David stood riveted to the spot. The radio report went on to say that the cyclone had struck Darwin, located in Australia’s Northern Territory, late on Christmas Eve, and that while details were still sketchy, it was believed many people had lost their lives and most of Darwin’s buildings had been leveled.
Soon others at the house were gathered around the radio listening to the news reports. Then later, the first television pictures of the disaster flickered across the TV screen in the living room. The devastation looked even worse than the radio reporter had described. The city of forty-eight thousand inhabitants was indeed in ruins.
As he watched, a strange idea struck David. Why not take a team of men to Darwin to help out with the massive cleanup and rebuilding effort that would be necessary? After all, it was summer vacation time in Australia, and the construction business would be closed down for the month of January.
David talked about the idea with Carol and several of his employees who were at the house, and they all thought it would be a good thing to do. In the days following, David called more of his employees, and a call for volunteers went out from the Waverly Methodist Mission. David offered to pay the men’s airfare to Darwin in return for their labor, and a local church in Darwin would find accommodations for them, such as they were. Before long a group of twenty men were in on the project. David was energized. Here was an opportunity to help people in desperate need. The frustration he had been feeling over his construction business had been replaced by an excitement for the challenge ahead.
Less than two weeks after Cyclone Tracy hit Darwin, the group was headed for the airport in Sydney. David was anxious to get to Darwin and get to work.
Chapter 9
Darwin
As the airplane circled the city and made its approach to land, David peered out the window, dumbstruck at the devastation Cyclone Tracy had wrought on Darwin. The city was damaged far worse than he could have imagined, worse than the images of the disaster on television had revealed. Barely a house was left standing in the city’s northern suburbs, and debris was scattered in all directions.

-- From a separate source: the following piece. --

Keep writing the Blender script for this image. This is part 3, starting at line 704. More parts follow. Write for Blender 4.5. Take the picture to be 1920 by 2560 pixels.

As he stepped off the plane at Darwin’s battered airport, David felt like he was stepping into a sauna. It was the wet season and the hot season in Darwin, and the resulting humidity was so thick and heavy it clung to his skin. By the time he had walked across the tarmac, beads of sweat were running down David’s face and back.
David and his team stayed at a nearby hostel run by the Uniting Church, which had miraculously survived the ravages of the cyclone fairly unscathed. After the team had made it to the hostel with their duffel bags and toolboxes, David sprang into action. He set out to survey the damage and come up with a plan to deploy the members of his team in the most effective way. He had seen the aftermath of the cyclone on television and from the air as they flew in, but now he was viewing it at close quarters. Most of the houses in Darwin were built atop steel or concrete pilings, with stairs leading up to the living area and the laundry situated under the house. Lots of steel and concrete pilings were sticking up everywhere, but few houses were left intact on top of them. David walked down street after street where the combined effects of Cyclone Tracy’s wind and flying debris had leveled everything. Cars, appliances, furniture, and personal belongings were strewn everywhere among the rubble. By the time David arrived in Darwin, nearly thirty thousand of the city’s forty-eight thousand inhabitants had been evacuated or had fled the place, and those who had stayed huddled for shelter under what remained of their homes.